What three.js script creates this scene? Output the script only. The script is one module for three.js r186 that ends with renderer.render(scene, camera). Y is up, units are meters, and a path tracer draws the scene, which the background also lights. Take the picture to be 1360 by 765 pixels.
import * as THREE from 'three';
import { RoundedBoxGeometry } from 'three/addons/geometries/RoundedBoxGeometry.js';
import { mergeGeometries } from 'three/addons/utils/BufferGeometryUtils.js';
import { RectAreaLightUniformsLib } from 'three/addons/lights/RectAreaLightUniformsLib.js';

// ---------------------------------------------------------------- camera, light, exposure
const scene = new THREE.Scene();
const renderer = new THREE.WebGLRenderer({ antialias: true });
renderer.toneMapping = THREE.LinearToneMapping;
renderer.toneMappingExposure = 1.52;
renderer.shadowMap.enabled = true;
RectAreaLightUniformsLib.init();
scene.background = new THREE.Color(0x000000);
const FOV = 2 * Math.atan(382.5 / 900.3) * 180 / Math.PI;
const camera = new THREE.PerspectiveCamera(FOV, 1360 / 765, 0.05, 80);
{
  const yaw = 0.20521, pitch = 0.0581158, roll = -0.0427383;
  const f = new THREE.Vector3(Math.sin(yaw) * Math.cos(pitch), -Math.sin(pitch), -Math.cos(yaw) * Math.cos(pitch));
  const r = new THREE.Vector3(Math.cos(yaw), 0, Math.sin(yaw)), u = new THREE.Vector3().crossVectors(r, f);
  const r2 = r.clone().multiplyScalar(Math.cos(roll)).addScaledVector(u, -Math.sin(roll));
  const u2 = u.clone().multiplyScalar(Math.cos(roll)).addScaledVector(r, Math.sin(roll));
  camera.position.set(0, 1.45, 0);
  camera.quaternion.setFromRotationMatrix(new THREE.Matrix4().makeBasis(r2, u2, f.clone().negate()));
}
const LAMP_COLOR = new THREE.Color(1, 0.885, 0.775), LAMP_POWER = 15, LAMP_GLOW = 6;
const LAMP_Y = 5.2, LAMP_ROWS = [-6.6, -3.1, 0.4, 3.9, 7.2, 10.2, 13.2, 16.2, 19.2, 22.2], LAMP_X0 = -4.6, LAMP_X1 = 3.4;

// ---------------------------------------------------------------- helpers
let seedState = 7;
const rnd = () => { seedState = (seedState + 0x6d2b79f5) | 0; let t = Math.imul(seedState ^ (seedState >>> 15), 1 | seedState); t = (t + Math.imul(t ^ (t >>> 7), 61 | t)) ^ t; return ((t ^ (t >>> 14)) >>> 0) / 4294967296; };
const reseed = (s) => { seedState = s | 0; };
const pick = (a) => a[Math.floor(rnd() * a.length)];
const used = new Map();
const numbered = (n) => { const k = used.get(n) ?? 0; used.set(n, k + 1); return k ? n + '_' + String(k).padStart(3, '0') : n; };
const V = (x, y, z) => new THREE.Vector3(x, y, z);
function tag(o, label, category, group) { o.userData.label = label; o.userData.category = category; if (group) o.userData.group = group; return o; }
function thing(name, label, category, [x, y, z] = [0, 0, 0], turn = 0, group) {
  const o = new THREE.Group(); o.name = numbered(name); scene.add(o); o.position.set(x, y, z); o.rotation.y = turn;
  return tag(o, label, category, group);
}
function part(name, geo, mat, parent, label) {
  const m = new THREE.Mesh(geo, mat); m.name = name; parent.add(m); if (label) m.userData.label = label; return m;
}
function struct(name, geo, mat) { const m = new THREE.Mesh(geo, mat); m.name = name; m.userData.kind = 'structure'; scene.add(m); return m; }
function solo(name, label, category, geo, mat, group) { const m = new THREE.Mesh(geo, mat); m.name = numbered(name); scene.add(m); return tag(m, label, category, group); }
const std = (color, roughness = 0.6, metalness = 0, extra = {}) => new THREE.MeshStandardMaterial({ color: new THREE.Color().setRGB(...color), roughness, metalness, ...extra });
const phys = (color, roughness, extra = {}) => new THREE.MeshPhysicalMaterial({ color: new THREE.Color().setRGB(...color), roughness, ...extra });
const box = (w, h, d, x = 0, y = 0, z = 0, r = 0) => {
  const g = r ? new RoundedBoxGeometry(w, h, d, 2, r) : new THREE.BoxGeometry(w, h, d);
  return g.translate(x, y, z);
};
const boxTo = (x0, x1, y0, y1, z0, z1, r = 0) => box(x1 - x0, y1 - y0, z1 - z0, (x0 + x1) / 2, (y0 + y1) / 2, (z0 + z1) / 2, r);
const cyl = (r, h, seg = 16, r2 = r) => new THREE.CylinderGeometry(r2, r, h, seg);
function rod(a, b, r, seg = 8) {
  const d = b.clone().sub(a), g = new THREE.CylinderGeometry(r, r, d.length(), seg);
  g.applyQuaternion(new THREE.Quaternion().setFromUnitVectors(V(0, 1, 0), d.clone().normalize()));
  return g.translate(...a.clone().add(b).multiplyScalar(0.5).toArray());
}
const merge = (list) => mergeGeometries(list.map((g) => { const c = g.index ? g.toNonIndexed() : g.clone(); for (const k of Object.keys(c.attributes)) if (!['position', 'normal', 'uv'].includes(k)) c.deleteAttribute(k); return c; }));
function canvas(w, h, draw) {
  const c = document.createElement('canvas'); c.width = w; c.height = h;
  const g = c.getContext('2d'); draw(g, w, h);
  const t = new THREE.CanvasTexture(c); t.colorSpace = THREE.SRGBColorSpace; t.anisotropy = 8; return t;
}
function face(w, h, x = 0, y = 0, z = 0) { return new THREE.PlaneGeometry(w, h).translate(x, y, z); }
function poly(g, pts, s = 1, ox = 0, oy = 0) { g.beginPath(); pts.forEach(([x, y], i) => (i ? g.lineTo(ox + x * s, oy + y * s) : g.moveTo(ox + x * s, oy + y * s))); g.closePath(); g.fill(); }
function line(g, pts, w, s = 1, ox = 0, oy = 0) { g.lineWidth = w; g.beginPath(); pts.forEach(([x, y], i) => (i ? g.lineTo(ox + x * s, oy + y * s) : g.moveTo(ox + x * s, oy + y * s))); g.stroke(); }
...
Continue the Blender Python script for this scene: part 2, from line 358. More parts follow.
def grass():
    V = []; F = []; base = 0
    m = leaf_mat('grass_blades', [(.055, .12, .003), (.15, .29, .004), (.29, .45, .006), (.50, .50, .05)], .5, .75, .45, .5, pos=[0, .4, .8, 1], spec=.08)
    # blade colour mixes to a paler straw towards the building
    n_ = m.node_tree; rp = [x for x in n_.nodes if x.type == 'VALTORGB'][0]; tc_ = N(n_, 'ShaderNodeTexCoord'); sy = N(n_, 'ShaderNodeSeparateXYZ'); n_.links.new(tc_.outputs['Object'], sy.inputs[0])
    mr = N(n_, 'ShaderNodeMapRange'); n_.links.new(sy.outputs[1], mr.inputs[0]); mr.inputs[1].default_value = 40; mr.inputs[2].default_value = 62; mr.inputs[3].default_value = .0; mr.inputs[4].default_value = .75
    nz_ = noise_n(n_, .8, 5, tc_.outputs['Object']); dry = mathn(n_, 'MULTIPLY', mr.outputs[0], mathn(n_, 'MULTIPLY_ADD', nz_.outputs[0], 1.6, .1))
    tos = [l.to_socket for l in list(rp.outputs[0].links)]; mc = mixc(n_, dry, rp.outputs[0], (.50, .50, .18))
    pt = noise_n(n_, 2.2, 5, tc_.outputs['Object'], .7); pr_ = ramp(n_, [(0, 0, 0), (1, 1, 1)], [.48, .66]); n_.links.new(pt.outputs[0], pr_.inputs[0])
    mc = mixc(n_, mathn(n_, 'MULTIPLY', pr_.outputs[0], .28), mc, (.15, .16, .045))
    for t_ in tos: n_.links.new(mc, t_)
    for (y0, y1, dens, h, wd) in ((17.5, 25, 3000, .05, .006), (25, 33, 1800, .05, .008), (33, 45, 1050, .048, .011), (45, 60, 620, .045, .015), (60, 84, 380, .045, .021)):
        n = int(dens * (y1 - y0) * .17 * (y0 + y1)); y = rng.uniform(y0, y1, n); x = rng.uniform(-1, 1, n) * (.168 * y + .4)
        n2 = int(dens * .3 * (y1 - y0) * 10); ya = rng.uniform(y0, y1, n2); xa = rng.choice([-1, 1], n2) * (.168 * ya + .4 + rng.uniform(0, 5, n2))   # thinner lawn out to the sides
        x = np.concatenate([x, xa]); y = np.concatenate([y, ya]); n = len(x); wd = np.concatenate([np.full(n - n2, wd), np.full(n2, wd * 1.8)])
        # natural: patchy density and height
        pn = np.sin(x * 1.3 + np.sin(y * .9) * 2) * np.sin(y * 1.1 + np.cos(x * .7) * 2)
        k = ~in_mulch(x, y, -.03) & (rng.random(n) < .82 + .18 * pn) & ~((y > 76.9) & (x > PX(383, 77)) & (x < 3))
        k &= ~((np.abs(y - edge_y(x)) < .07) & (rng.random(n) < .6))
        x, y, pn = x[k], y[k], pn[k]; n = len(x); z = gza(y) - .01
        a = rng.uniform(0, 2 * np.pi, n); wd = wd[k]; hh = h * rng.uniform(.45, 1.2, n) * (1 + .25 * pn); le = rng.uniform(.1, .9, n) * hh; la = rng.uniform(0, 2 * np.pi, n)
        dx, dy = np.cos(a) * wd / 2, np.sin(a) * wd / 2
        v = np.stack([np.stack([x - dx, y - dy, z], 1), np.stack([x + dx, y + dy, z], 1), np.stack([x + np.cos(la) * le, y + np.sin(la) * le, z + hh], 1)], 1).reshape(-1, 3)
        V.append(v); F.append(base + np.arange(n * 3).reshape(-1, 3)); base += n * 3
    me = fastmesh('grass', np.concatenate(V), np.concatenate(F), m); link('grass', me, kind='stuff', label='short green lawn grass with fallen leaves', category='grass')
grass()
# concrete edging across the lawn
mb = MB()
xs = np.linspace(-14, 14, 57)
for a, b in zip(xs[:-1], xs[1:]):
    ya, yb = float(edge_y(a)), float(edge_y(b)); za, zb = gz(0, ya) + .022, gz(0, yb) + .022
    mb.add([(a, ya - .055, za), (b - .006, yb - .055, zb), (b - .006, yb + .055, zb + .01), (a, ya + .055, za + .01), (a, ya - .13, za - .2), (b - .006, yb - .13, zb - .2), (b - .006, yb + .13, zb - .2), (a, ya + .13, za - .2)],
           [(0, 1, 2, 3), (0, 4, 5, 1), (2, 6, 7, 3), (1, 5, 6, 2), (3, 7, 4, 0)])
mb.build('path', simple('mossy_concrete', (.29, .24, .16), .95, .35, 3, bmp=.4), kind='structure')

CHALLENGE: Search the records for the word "scene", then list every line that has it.

RESULT FOR THIS TASK:
What three.js script creates this scene? Output the script only. The script is one module for three.js r186 that ends with renderer.render(scene, camera). Y is up, units are meters, and a path tracer draws the scene, which the background also lights. Take the picture to be 1360 by 765 pixels.
const scene = new THREE.Scene();
scene.background = new THREE.Color(0x000000);
  const o = new THREE.Group(); o.name = numbered(name); scene.add(o); o.position.set(x, y, z); o.rotation.y = turn;
function struct(name, geo, mat) { const m = new THREE.Mesh(geo, mat); m.name = name; m.userData.kind = 'structure'; scene.add(m); return m; }
function solo(name, label, category, geo, mat, group) { const m = new THREE.Mesh(geo, mat); m.name = numbered(name); scene.add(m); return tag(m, label, category, group); }
Continue the Blender Python script for this scene: part 2, from line 358. More parts follow.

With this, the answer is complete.